Record set:
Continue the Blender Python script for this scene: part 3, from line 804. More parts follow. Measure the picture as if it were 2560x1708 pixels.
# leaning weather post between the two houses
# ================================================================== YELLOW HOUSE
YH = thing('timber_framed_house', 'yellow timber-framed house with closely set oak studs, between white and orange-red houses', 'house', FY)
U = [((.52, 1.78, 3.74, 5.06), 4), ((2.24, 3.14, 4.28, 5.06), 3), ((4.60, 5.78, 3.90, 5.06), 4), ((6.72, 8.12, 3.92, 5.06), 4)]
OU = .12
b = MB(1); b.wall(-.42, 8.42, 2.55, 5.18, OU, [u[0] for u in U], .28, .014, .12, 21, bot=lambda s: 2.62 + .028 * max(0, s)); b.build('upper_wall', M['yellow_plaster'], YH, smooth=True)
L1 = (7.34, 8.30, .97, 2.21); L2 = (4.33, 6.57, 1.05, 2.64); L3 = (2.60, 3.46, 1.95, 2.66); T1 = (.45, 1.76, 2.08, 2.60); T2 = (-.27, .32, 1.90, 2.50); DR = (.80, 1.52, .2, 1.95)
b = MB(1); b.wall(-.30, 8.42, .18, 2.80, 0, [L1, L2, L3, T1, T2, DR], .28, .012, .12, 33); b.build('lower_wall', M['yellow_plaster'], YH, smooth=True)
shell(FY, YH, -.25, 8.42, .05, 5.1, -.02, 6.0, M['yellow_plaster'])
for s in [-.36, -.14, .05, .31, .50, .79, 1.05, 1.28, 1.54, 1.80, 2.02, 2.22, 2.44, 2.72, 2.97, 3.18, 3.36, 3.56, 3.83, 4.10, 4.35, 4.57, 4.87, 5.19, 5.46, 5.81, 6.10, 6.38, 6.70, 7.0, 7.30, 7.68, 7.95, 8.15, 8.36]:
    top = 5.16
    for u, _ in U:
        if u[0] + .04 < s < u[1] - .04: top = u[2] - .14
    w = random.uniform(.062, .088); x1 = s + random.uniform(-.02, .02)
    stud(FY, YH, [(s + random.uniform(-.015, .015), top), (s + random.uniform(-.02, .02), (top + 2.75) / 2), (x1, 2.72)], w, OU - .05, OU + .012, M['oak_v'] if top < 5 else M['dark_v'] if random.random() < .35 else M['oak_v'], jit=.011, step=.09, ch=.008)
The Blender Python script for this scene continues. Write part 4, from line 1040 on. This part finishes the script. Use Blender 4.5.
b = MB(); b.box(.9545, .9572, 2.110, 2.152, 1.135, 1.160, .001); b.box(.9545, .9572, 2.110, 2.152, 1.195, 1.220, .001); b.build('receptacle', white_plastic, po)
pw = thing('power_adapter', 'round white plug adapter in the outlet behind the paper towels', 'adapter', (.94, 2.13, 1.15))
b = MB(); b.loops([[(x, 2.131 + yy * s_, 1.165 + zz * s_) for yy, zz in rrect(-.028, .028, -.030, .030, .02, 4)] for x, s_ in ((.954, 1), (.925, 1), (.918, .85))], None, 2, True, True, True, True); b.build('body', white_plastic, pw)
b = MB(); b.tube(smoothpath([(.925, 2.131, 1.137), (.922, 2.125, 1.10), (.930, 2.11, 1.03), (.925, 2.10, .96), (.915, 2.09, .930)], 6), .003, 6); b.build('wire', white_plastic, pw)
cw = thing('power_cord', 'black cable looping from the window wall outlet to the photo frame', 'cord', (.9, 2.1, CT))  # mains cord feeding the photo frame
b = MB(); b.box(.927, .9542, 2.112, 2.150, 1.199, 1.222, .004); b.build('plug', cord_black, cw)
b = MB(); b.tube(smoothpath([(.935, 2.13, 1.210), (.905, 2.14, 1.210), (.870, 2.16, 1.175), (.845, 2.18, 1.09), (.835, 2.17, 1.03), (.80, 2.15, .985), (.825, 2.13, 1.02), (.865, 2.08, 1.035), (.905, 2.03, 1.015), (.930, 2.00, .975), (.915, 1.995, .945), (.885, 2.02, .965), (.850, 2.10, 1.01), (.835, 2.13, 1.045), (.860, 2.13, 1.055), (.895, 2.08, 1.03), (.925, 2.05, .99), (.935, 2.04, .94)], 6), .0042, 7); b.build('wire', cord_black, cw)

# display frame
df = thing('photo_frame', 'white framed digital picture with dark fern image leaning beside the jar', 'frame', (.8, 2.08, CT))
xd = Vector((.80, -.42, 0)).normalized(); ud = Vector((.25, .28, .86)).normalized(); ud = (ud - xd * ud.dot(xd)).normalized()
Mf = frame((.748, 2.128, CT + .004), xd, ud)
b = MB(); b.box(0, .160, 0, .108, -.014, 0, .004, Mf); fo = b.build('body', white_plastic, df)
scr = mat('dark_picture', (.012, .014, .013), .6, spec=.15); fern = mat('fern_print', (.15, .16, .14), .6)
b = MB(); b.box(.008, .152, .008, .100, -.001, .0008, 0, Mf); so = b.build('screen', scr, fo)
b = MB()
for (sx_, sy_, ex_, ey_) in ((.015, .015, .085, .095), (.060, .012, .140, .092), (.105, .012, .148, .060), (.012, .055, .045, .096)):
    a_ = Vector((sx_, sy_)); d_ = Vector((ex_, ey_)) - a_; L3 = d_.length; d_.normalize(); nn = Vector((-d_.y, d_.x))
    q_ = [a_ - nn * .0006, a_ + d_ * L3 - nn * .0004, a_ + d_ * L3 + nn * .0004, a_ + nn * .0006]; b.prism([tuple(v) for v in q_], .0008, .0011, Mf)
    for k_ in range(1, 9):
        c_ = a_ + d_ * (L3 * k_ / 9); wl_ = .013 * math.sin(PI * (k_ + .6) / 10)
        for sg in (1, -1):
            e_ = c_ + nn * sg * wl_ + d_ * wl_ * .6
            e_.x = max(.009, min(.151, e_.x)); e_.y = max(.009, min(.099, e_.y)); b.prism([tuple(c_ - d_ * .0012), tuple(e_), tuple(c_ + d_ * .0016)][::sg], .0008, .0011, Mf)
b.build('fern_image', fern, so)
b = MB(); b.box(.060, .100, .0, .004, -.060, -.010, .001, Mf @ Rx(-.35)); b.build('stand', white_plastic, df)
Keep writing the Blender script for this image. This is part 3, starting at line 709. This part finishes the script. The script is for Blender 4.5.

Short exercise:
Find the word "this" in the data and copy out each line where it turns up.

Final answer:
Continue the Blender Python script for this scene: part 3, from line 804. More parts follow. Measure the picture as if it were 2560x1708 pixels.
The Blender Python script for this scene continues. Write part 4, from line 1040 on. This part finishes the script. Use Blender 4.5.
Keep writing the Blender script for this image. This is part 3, starting at line 709. This part finishes the script. The script is for Blender 4.5.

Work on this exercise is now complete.